According to the U.S. Department of Labor, in 1972, 79 percent of men were in the labor force, compared to 44 percent of women. Forty years later (2012), 70 percent of men were working and 58 percent of women work outside the home. This continual growth of the number of full time working women (and drop in the number of employed men) has played havoc with the division of labor and defined roles within households.

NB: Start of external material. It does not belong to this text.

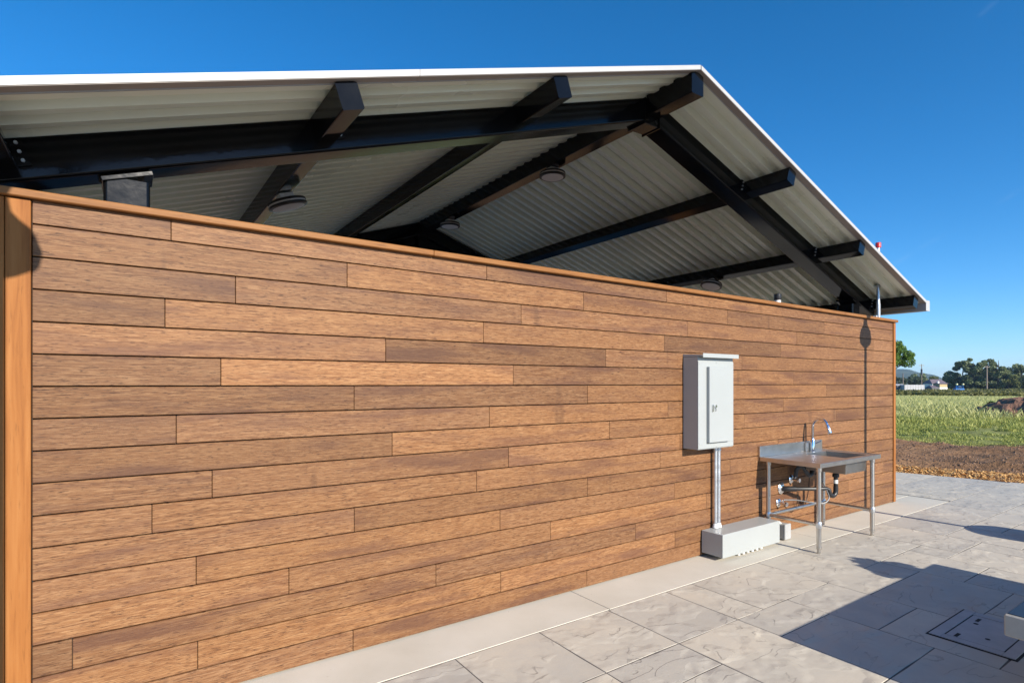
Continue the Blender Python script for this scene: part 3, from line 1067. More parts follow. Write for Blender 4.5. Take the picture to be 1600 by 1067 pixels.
# raised marine edge and rolled aprons
for a, b, c, d, z0_, z1_ in ((SX0 - .004, SX1 + .004, SY0 - .022, SY0 - .001, SZ - 0.038, SZ + 0.009), (SX0 - .022, SX0 - .001, SY0 - .022, SY1 + 0.012, SZ - 0.038, SZ + 0.009),
                             (SX1 + .001, SX1 + .022, SY0 - .022, SY1 + 0.012, SZ - 0.038, SZ + 0.009)):
    pass
top.bev(SX0 - .004, SX1 + .004, SY0 - .006, SY0 - .0005, SZ - 0.036, SZ + 0.006, .002)
top.bev(SX0 - .006, SX0 - .0005, SY0 - .006, SY1 + .010, SZ - 0.036, SZ + 0.006, .002)
top.bev(SX1 + .0005, SX1 + .006, SY0 - .006, SY1 + .010, SZ - 0.036, SZ + 0.006, .002)
sbuild(top, 'countertop', M['steel'], sk)
bs = MB()
bs.bev(SX0 - .004, SX1 + .004, -0.0225, -0.0195, SZ + 0.001, SZ + 0.112, .001)
bs.bev(SX0 - .004, SX1 + .004, -0.0192, -0.0035, SZ + 0.095, SZ + 0.112, .001)
bs.bev(SX0 - .006, SX0 - .0045, -0.0225, -0.0035, SZ - 0.036, SZ + 0.112, .0005)
sbuild(bs, 'backsplash', M['steel'], sk)
bw = MB()
tks = 0.003
for z_in in (0,):
    A = [(BX0, BY0), (BX1, BY0), (BX1, BY1), (BX0, BY1)]
    B = [(BX0 + .012, BY0 + .012), (BX1 - .012, BY0 + .012), (BX1 - .012, BY1 - .012), (BX0 + .012, BY1 - .012)]
    vi = [(x, y, SZ - 0.001) for x, y in A] + [(x, y, BZ + 0.004) for x, y in B]
    vo = [(x + (tks if x > 6.1 else -tks), y + (tks if y > -.3 else -tks), SZ - 0.004) for x, y in A] + [(x + (tks if x > 6.1 else -tks), y + (tks if y > -.3 else -tks), BZ) for x, y in B]
    fi = [(0, 4, 5, 1), (1, 5, 6, 2), (2, 6, 7, 3), (3, 7, 4, 0), (4, 7, 6, 5)]
    bw.add(vi, fi)
    bw.add(vo, [f[::-1] for f in fi])
basin = sbuild(bw, 'basin', M['basin_shade'], sk, False)
sbuild(MB().lathe([(0.045, BZ + 0.0065), (0.040, BZ + 0.008), (0.018, BZ + 0.006), (0.004, BZ + 0.005)], (6.185, -0.33, 0), 20), 'drain', M['chrome'], basin)
legs = {'fl': (5.345, -0.575), 'bl': (5.345, -0.075), 'fr': (6.44, -0.575), 'br': (6.44, -0.075)}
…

Few of us would recognize June Cleaver’s job description any more – just as few of us would recognize the monochromatic, monolithic Cleaver neighborhood any longer. Expectations about who cooks, who cleans, who shops, who pays and who drives are now negotiated settlements within every household, and always subject to being recalculated as circumstances shift. This shuffling of gender designated duties extends to the task of grocery shopping and as the division of household labor has become more complex, it has also complicated the question of who is the primary shopper –making it another part of our standard vocabulary due an upgrade.

The division of primary food shoppers by gender now shows a split of 57 percent female, 43 percent male. However, the equation is not quite that simple, especially when trying to factor in varying gender views about the level of responsibility. In a classic “he said/she said” difference of opinion, 76 percent of women felt they did most of the grocery shopping and 24 percent felt it was a 50/50 proposition, but the guys told a different story. Fifty-seven percent of them reported that they did the bulk of the grocery shopping and 43 percent said it was an equally shared responsibility.

The shuffling of gender roles and diversification of shoppers has direct implications for one of our industry’s gold standard measures. The number of trips to market per week has long been an important metric in our industry, but this needs to be reconsidered because increasing the number of shoppers in a household logically results in fewer trips for any one shopper.